§ Task description: Quote exactly the lines spanning from the top of the data below to the line that contains "sc.camera = cam", including both.

§ Collected material:
§ §

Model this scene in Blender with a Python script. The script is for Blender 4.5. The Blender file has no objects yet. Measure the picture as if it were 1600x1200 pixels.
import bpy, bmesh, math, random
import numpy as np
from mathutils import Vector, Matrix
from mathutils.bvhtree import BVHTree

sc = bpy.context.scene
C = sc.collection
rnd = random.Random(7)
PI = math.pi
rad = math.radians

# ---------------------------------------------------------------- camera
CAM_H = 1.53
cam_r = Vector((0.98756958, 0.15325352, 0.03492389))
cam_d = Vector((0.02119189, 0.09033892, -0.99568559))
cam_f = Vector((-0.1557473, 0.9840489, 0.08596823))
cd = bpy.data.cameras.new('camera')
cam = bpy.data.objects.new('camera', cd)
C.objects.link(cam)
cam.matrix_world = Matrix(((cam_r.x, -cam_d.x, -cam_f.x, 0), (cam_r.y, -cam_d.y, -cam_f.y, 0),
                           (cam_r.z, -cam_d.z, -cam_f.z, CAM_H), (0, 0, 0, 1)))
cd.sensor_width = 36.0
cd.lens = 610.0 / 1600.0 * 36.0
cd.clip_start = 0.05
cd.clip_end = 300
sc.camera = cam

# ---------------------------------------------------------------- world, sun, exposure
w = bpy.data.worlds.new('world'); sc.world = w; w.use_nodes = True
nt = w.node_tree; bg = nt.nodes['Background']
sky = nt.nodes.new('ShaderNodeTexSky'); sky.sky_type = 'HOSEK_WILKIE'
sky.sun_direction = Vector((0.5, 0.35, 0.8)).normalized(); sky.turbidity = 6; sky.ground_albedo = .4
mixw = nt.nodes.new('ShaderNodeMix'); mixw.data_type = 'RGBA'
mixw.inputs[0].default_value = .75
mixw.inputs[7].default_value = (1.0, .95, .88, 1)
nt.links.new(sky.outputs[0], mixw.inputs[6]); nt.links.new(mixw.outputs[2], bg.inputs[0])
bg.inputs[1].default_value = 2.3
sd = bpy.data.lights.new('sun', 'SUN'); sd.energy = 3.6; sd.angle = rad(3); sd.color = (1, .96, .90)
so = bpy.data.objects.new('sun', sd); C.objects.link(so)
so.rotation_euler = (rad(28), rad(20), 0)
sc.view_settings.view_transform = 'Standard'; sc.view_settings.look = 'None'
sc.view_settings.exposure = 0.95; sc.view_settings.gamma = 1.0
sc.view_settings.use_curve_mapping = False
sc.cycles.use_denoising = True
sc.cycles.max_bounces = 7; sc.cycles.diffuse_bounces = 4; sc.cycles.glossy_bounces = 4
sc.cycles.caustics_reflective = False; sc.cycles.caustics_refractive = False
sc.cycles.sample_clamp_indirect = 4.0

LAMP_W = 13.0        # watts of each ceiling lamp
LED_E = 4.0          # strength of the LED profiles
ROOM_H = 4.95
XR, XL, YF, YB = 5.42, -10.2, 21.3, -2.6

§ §

§ Completed exercise:
Model this scene in Blender with a Python script. The script is for Blender 4.5. The Blender file has no objects yet. Measure the picture as if it were 1600x1200 pixels.
import bpy, bmesh, math, random
import numpy as np
from mathutils import Vector, Matrix
from mathutils.bvhtree import BVHTree

sc = bpy.context.scene
C = sc.collection
rnd = random.Random(7)
PI = math.pi
rad = math.radians

# ---------------------------------------------------------------- camera
CAM_H = 1.53
cam_r = Vector((0.98756958, 0.15325352, 0.03492389))
cam_d = Vector((0.02119189, 0.09033892, -0.99568559))
cam_f = Vector((-0.1557473, 0.9840489, 0.08596823))
cd = bpy.data.cameras.new('camera')
cam = bpy.data.objects.new('camera', cd)
C.objects.link(cam)
cam.matrix_world = Matrix(((cam_r.x, -cam_d.x, -cam_f.x, 0), (cam_r.y, -cam_d.y, -cam_f.y, 0),
                           (cam_r.z, -cam_d.z, -cam_f.z, CAM_H), (0, 0, 0, 1)))
cd.sensor_width = 36.0
cd.lens = 610.0 / 1600.0 * 36.0
cd.clip_start = 0.05
cd.clip_end = 300
sc.camera = cam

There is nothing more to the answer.